19  自分が今いる場所で、勝つ以外にない。
 仏法でも「本有常住ほんぬじょうじゅう」(本来そなわっていて、三世にわたって存在すること)「娑婆即寂光しゃばそくじゃっこう」(現実の娑婆世界が、本来、仏の住する素晴らしい世界であること」と説く。
 その場で光ることである。当面の仕事を避けないで、全力で頑張り抜いていけば、必ず、一番よい方向へと道が開けていく。
 やがて″これまでの苦労には、全部、意味があった。すべて、自分の財産になった″──こうわかるようになる。その時こそ、諸君は勝利者である。
20  内村鑑三は言った。
 「人生の成功とは実は他の事ではない、自分の天職を知って、之を実行する事である」と。
 しかし「大抵の場合においては天職は発見せられず、又実行せられずして、人は己が欲せず又己に適せざる事を為しつつその一生を終るのである」(随筆「地位の満足」、『内村鑑三選集』1所収、岩波文庫)と。
 人生の真実を突いた言葉である。現実は、確かに厳しい。
 これに対して、妙法を持った青年は幸福である。必ず、「これでよし」という人生にしていける。
 「自分は″幸福青年″である。苦労それ自体が幸福なのだ」。こう思える境涯になっていただきたい。そのほうが賢明である。
 その人の生命の真実は、姿に表れる。「諸法実相」である。
 自己の境遇を嘆いて、いつも下ばかり向いて沈んでいるようでは、自分がみじめであるし、周囲も評価してくれるはずがない。
 いつも、快活に生き生きと行動したほうが得である。そのほうが道が開ける。一念ですべては決まる。
21  職場は人間修行の場所
 一人一人が、それぞれの道で「成功者」になっていただきたい。「成功者」とは「中途半端ではない」ということである。自分が決めた道を最後まで貫き通すことである。
 そのためには、「職場」を「自分を成長させる人間修行の場」と自覚することである。
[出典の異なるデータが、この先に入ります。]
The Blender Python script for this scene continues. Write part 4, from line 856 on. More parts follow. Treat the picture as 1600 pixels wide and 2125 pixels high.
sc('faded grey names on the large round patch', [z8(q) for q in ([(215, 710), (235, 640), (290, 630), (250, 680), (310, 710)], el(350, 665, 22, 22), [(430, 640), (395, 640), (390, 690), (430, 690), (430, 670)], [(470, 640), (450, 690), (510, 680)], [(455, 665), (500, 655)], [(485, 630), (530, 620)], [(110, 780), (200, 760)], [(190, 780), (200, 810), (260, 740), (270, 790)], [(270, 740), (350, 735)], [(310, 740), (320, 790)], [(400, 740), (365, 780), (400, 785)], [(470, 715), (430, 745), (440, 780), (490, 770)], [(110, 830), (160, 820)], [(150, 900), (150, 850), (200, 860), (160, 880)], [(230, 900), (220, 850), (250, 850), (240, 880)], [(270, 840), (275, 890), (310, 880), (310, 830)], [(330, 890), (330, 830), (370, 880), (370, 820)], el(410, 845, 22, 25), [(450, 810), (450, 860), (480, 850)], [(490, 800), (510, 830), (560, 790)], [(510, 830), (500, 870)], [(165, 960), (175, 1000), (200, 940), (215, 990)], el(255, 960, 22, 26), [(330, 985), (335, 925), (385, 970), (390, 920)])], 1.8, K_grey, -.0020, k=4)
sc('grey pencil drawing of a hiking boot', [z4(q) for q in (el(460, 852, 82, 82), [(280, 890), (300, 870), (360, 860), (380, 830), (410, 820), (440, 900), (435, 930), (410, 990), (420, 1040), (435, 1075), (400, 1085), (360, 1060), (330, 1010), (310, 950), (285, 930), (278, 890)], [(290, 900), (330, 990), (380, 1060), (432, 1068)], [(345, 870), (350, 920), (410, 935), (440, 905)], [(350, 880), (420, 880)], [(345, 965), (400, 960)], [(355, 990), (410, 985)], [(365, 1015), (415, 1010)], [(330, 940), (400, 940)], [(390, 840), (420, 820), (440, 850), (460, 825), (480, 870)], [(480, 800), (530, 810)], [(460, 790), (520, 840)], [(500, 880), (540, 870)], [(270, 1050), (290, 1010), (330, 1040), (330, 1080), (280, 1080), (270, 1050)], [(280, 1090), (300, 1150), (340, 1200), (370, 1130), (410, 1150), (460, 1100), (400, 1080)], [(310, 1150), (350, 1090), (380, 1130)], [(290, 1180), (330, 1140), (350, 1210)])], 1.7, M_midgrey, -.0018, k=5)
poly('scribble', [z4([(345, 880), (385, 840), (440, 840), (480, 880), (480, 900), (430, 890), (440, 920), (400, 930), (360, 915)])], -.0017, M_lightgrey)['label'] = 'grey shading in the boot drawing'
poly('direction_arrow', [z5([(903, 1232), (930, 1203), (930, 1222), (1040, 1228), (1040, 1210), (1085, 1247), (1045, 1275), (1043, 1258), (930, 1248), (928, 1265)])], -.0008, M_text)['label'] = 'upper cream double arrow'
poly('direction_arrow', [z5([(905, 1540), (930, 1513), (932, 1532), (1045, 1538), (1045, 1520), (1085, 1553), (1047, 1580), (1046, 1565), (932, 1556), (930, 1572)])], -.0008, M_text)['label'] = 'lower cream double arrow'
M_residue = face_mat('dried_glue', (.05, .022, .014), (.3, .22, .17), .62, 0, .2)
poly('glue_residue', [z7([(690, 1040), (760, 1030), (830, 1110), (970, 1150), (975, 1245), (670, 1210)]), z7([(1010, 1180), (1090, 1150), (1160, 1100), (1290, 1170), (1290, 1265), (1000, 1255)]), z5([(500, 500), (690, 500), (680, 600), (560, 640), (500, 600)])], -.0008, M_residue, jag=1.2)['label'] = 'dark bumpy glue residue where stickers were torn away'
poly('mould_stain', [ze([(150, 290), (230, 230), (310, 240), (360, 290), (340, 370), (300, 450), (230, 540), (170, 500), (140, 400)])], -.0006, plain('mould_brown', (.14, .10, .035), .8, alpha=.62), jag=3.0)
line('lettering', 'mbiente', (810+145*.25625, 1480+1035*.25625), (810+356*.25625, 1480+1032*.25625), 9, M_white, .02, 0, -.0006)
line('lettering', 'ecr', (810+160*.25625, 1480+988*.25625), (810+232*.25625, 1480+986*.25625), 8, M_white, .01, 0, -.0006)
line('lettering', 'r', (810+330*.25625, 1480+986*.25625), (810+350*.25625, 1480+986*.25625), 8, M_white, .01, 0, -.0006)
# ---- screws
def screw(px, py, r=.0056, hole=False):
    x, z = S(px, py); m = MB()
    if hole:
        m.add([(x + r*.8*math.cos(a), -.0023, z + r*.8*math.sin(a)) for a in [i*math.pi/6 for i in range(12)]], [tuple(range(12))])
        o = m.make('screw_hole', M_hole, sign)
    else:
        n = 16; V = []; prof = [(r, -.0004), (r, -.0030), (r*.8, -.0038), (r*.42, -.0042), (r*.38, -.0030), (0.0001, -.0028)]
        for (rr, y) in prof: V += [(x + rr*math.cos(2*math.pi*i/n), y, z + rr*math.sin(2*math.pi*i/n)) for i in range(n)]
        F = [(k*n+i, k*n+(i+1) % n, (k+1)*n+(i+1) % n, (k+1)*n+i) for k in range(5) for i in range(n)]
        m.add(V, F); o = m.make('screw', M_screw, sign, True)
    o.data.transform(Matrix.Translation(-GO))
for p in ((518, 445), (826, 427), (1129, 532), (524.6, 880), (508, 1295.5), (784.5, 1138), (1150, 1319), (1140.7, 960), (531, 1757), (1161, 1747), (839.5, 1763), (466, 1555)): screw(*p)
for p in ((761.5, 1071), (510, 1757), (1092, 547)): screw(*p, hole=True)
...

「人間修行の場」とは「仏道修行の場」であり、「信心修行の場」といえる。そうとらえていけば、一切、文句は消える。いつもつまらない文句を言っている人間ほど哀れなものはない。
 戸田先生はよく言っておられた。「ウソをついたり、人をごまかす、ずる賢いキツネのような青年にはなるな!」と。
22  本年も、意義深き「7・3」を元気に迎えることができてうれしい。
 どうか、皆が「大勝利輝く七月」であっていただきたい。
 お体を大切にして、健康で、長寿であっていただきたい。そして創価学会らしく、仲よく、勢いよく、朗らかな前進をしてまいりましょう! きょうは本当にありがとう。全国の皆さま、ご苦労さまでした。